━━━ Records for this task ━━━

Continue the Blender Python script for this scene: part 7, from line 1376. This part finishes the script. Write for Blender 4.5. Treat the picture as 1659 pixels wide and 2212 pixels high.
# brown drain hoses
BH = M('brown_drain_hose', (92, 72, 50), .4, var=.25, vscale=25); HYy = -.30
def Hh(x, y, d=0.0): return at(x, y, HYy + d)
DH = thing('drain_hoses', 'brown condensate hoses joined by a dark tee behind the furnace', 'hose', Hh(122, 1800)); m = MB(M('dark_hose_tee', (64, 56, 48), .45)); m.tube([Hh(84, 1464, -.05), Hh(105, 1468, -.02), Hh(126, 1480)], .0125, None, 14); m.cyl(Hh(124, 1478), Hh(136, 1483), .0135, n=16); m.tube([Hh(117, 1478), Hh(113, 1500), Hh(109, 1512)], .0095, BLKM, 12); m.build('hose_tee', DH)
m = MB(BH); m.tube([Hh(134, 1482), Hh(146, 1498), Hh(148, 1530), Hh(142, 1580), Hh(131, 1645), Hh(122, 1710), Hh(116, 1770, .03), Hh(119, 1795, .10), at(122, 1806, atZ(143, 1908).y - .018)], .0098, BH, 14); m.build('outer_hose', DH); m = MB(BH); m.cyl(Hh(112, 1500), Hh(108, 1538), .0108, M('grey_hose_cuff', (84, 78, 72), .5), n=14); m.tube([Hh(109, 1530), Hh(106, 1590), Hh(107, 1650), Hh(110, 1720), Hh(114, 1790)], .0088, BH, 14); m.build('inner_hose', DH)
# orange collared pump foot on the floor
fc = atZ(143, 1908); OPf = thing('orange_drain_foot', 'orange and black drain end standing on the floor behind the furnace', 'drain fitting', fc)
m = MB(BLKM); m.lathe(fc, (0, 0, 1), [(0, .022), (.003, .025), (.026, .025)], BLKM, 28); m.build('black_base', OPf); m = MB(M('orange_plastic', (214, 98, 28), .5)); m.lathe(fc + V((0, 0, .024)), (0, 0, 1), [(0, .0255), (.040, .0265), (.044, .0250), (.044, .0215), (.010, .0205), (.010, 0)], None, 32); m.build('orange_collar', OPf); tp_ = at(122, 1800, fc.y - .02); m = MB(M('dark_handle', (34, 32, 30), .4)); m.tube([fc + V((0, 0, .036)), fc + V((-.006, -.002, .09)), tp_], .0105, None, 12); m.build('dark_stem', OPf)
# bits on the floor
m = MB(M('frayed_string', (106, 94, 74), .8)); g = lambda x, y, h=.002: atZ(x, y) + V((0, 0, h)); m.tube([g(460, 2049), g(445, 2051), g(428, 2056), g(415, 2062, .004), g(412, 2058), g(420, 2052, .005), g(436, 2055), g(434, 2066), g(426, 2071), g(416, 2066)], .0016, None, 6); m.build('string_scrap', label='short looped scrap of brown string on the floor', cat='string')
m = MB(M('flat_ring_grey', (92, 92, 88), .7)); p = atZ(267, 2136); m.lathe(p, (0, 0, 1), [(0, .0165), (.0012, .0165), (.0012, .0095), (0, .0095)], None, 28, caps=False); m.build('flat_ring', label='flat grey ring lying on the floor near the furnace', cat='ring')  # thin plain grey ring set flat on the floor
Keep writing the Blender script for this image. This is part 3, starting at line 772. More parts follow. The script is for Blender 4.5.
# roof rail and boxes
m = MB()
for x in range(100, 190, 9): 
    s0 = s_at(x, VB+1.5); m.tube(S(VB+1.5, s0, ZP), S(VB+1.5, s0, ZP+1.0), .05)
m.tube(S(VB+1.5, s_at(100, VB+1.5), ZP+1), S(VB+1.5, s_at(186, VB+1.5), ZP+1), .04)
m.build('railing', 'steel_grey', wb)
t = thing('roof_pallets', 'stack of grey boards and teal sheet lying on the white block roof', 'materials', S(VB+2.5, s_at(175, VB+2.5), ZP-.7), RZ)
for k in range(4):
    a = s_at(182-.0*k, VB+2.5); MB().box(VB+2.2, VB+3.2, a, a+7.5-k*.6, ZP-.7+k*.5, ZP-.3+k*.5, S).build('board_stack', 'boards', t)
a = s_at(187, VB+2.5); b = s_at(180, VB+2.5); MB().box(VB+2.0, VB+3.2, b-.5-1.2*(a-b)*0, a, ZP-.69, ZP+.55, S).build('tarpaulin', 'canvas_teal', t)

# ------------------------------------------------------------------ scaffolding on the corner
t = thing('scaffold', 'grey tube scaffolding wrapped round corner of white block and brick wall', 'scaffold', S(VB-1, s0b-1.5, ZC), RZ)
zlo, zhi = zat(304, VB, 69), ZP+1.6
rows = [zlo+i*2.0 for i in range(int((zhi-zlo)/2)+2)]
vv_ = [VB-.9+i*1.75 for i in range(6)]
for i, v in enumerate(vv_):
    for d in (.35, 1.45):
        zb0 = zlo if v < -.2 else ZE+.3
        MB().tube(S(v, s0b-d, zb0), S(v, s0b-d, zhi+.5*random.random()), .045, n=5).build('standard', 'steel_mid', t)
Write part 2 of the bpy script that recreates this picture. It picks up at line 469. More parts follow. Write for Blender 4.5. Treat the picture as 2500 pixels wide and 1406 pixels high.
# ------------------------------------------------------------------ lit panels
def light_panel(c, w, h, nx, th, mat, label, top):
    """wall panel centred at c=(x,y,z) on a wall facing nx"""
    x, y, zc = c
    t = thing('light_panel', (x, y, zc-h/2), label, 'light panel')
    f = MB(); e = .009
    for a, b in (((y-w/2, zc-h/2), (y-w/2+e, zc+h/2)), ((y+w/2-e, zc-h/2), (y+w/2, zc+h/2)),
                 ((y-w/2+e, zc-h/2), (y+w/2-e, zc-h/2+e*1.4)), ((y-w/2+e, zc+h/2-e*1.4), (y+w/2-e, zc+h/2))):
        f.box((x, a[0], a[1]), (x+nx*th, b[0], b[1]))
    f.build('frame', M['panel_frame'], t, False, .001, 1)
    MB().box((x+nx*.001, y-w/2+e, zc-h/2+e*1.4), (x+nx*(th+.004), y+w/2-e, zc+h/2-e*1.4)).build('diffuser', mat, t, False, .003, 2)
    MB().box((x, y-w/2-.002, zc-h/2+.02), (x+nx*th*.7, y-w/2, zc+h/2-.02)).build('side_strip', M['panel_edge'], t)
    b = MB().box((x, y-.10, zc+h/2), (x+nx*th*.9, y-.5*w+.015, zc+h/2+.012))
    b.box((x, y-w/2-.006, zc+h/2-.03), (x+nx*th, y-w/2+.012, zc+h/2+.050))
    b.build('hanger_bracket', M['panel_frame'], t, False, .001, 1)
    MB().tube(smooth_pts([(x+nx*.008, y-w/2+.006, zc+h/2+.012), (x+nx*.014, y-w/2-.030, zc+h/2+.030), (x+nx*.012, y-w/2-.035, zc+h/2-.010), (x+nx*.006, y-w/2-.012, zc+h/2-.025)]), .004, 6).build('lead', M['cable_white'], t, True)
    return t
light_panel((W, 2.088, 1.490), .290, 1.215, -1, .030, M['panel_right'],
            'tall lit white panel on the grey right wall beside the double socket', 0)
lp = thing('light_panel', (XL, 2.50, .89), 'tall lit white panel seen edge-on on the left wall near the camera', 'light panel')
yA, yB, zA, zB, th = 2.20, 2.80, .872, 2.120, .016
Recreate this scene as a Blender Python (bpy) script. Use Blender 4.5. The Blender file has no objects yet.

━━━

→ Task directions
Send back every record, precisely as written.

→ Exercise answer
Continue the Blender Python script for this scene: part 7, from line 1376. This part finishes the script. Write for Blender 4.5. Treat the picture as 1659 pixels wide and 2212 pixels high.
# brown drain hoses
BH = M('brown_drain_hose', (92, 72, 50), .4, var=.25, vscale=25); HYy = -.30
def Hh(x, y, d=0.0): return at(x, y, HYy + d)
DH = thing('drain_hoses', 'brown condensate hoses joined by a dark tee behind the furnace', 'hose', Hh(122, 1800)); m = MB(M('dark_hose_tee', (64, 56, 48), .45)); m.tube([Hh(84, 1464, -.05), Hh(105, 1468, -.02), Hh(126, 1480)], .0125, None, 14); m.cyl(Hh(124, 1478), Hh(136, 1483), .0135, n=16); m.tube([Hh(117, 1478), Hh(113, 1500), Hh(109, 1512)], .0095, BLKM, 12); m.build('hose_tee', DH)
m = MB(BH); m.tube([Hh(134, 1482), Hh(146, 1498), Hh(148, 1530), Hh(142, 1580), Hh(131, 1645), Hh(122, 1710), Hh(116, 1770, .03), Hh(119, 1795, .10), at(122, 1806, atZ(143, 1908).y - .018)], .0098, BH, 14); m.build('outer_hose', DH); m = MB(BH); m.cyl(Hh(112, 1500), Hh(108, 1538), .0108, M('grey_hose_cuff', (84, 78, 72), .5), n=14); m.tube([Hh(109, 1530), Hh(106, 1590), Hh(107, 1650), Hh(110, 1720), Hh(114, 1790)], .0088, BH, 14); m.build('inner_hose', DH)
# orange collared pump foot on the floor
fc = atZ(143, 1908); OPf = thing('orange_drain_foot', 'orange and black drain end standing on the floor behind the furnace', 'drain fitting', fc)
m = MB(BLKM); m.lathe(fc, (0, 0, 1), [(0, .022), (.003, .025), (.026, .025)], BLKM, 28); m.build('black_base', OPf); m = MB(M('orange_plastic', (214, 98, 28), .5)); m.lathe(fc + V((0, 0, .024)), (0, 0, 1), [(0, .0255), (.040, .0265), (.044, .0250), (.044, .0215), (.010, .0205), (.010, 0)], None, 32); m.build('orange_collar', OPf); tp_ = at(122, 1800, fc.y - .02); m = MB(M('dark_handle', (34, 32, 30), .4)); m.tube([fc + V((0, 0, .036)), fc + V((-.006, -.002, .09)), tp_], .0105, None, 12); m.build('dark_stem', OPf)
# bits on the floor
m = MB(M('frayed_string', (106, 94, 74), .8)); g = lambda x, y, h=.002: atZ(x, y) + V((0, 0, h)); m.tube([g(460, 2049), g(445, 2051), g(428, 2056), g(415, 2062, .004), g(412, 2058), g(420, 2052, .005), g(436, 2055), g(434, 2066), g(426, 2071), g(416, 2066)], .0016, None, 6); m.build('string_scrap', label='short looped scrap of brown string on the floor', cat='string')
m = MB(M('flat_ring_grey', (92, 92, 88), .7)); p = atZ(267, 2136); m.lathe(p, (0, 0, 1), [(0, .0165), (.0012, .0165), (.0012, .0095), (0, .0095)], None, 28, caps=False); m.build('flat_ring', label='flat grey ring lying on the floor near the furnace', cat='ring')  # thin plain grey ring set flat on the floor
Keep writing the Blender script for this image. This is part 3, starting at line 772. More parts follow. The script is for Blender 4.5.
# roof rail and boxes
m = MB()
for x in range(100, 190, 9): 
    s0 = s_at(x, VB+1.5); m.tube(S(VB+1.5, s0, ZP), S(VB+1.5, s0, ZP+1.0), .05)
m.tube(S(VB+1.5, s_at(100, VB+1.5), ZP+1), S(VB+1.5, s_at(186, VB+1.5), ZP+1), .04)
m.build('railing', 'steel_grey', wb)
t = thing('roof_pallets', 'stack of grey boards and teal sheet lying on the white block roof', 'materials', S(VB+2.5, s_at(175, VB+2.5), ZP-.7), RZ)
for k in range(4):
    a = s_at(182-.0*k, VB+2.5); MB().box(VB+2.2, VB+3.2, a, a+7.5-k*.6, ZP-.7+k*.5, ZP-.3+k*.5, S).build('board_stack', 'boards', t)
a = s_at(187, VB+2.5); b = s_at(180, VB+2.5); MB().box(VB+2.0, VB+3.2, b-.5-1.2*(a-b)*0, a, ZP-.69, ZP+.55, S).build('tarpaulin', 'canvas_teal', t)

# ------------------------------------------------------------------ scaffolding on the corner
t = thing('scaffold', 'grey tube scaffolding wrapped round corner of white block and brick wall', 'scaffold', S(VB-1, s0b-1.5, ZC), RZ)
zlo, zhi = zat(304, VB, 69), ZP+1.6
rows = [zlo+i*2.0 for i in range(int((zhi-zlo)/2)+2)]
vv_ = [VB-.9+i*1.75 for i in range(6)]
for i, v in enumerate(vv_):
    for d in (.35, 1.45):
        zb0 = zlo if v < -.2 else ZE+.3
        MB().tube(S(v, s0b-d, zb0), S(v, s0b-d, zhi+.5*random.random()), .045, n=5).build('standard', 'steel_mid', t)
Write part 2 of the bpy script that recreates this picture. It picks up at line 469. More parts follow. Write for Blender 4.5. Treat the picture as 2500 pixels wide and 1406 pixels high.
# ------------------------------------------------------------------ lit panels
def light_panel(c, w, h, nx, th, mat, label, top):
    """wall panel centred at c=(x,y,z) on a wall facing nx"""
    x, y, zc = c
    t = thing('light_panel', (x, y, zc-h/2), label, 'light panel')
    f = MB(); e = .009
    for a, b in (((y-w/2, zc-h/2), (y-w/2+e, zc+h/2)), ((y+w/2-e, zc-h/2), (y+w/2, zc+h/2)),
                 ((y-w/2+e, zc-h/2), (y+w/2-e, zc-h/2+e*1.4)), ((y-w/2+e, zc+h/2-e*1.4), (y+w/2-e, zc+h/2))):
        f.box((x, a[0], a[1]), (x+nx*th, b[0], b[1]))
    f.build('frame', M['panel_frame'], t, False, .001, 1)
    MB().box((x+nx*.001, y-w/2+e, zc-h/2+e*1.4), (x+nx*(th+.004), y+w/2-e, zc+h/2-e*1.4)).build('diffuser', mat, t, False, .003, 2)
    MB().box((x, y-w/2-.002, zc-h/2+.02), (x+nx*th*.7, y-w/2, zc+h/2-.02)).build('side_strip', M['panel_edge'], t)
    b = MB().box((x, y-.10, zc+h/2), (x+nx*th*.9, y-.5*w+.015, zc+h/2+.012))
    b.box((x, y-w/2-.006, zc+h/2-.03), (x+nx*th, y-w/2+.012, zc+h/2+.050))
    b.build('hanger_bracket', M['panel_frame'], t, False, .001, 1)
    MB().tube(smooth_pts([(x+nx*.008, y-w/2+.006, zc+h/2+.012), (x+nx*.014, y-w/2-.030, zc+h/2+.030), (x+nx*.012, y-w/2-.035, zc+h/2-.010), (x+nx*.006, y-w/2-.012, zc+h/2-.025)]), .004, 6).build('lead', M['cable_white'], t, True)
    return t
light_panel((W, 2.088, 1.490), .290, 1.215, -1, .030, M['panel_right'],
            'tall lit white panel on the grey right wall beside the double socket', 0)
lp = thing('light_panel', (XL, 2.50, .89), 'tall lit white panel seen edge-on on the left wall near the camera', 'light panel')
yA, yB, zA, zB, th = 2.20, 2.80, .872, 2.120, .016
Recreate this scene as a Blender Python (bpy) script. Use Blender 4.5. The Blender file has no objects yet.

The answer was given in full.